Merci, Eve, d’aimer mon moulin et ses histoires vraies ou inventées. La proposition de François lui allait comme un gant…
Étienne, et Rosalie, cachée derrière le moulin, absente de la photo… que s’est-il passé après, une fois la photo prise?
Que vous soyez perdu dans mes personnages, je le conçois. Surtout si vous suivez d’autres histoires de nos coparticipants à ce rectoverso. Je fais court sur la généalogie de la famille de mon personnage Étienne. Le garçonnet de la photo est le grand-père d’Étienne. Ce grand-père a eu deux fils, dont l’un est l’oncle Charles qui a élevé Étienne après le décès accidentel de ses parents. Charles et sa femme Eugénie ont une fille Rosalie. Rosalie et Étienne, cousins germais sont donc élevés ensemble. Le drame arrive lorsque Étienne met sa cousine enceinte. Banni de la famille, il part à New-York. Dans mon texte 12, la personne qui parle est le fis d’Étienne et Rosalie.

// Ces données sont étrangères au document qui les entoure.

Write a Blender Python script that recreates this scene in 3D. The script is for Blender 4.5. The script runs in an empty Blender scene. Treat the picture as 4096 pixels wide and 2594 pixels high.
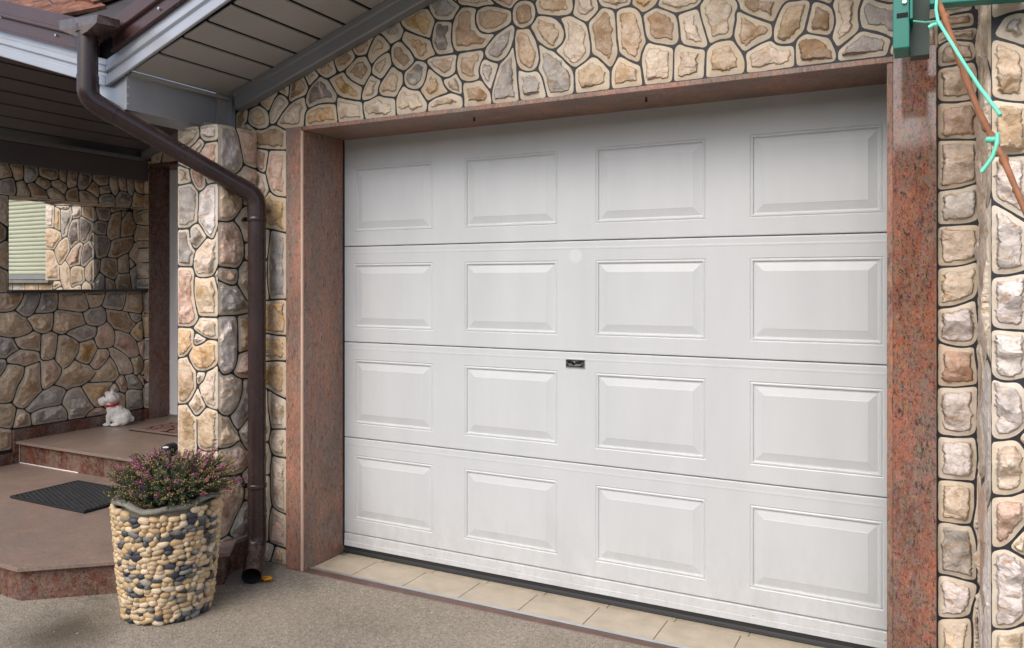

Quel plaisir la lecture de ce texte Emilie ! J’aime la forme du récit, l’enquête menée à partir de la photo (qui m’évoque le Lot-et-Garonne…), l’histoire des personnages qui gravitent autour de ce moulin. (merci aussi pour le commentaire sur la généalogie)
Merci pour ce gentil commentaire. J’ai essayé de répondre au mieux à la proposition de François. En fait ce moulin est en Tarn-et-Garonne. J’ai vécu 40 ans en Lot-et-Garonne.
Emilie , cette photo est émouvante et ce moulin provoque tant d émotions , qu on le ferait bien parler … mais tu le fais tres bien , belle mise en scène de ce premier amour qui emportera tout … Merci
Oui, Carole, comment ne pas parler de ce moulin et de tout ce qu’il a vu et entendu. Merci pour te lecture et pour ton commentaire.
Toute photographie est une histoire. Et face à elle tous les peut-être ne sont-ils pas l’âme de la littérature ? Et une énigme, comme (presque) toujours : qui est le ou la photographe ? Merci pour votre texte.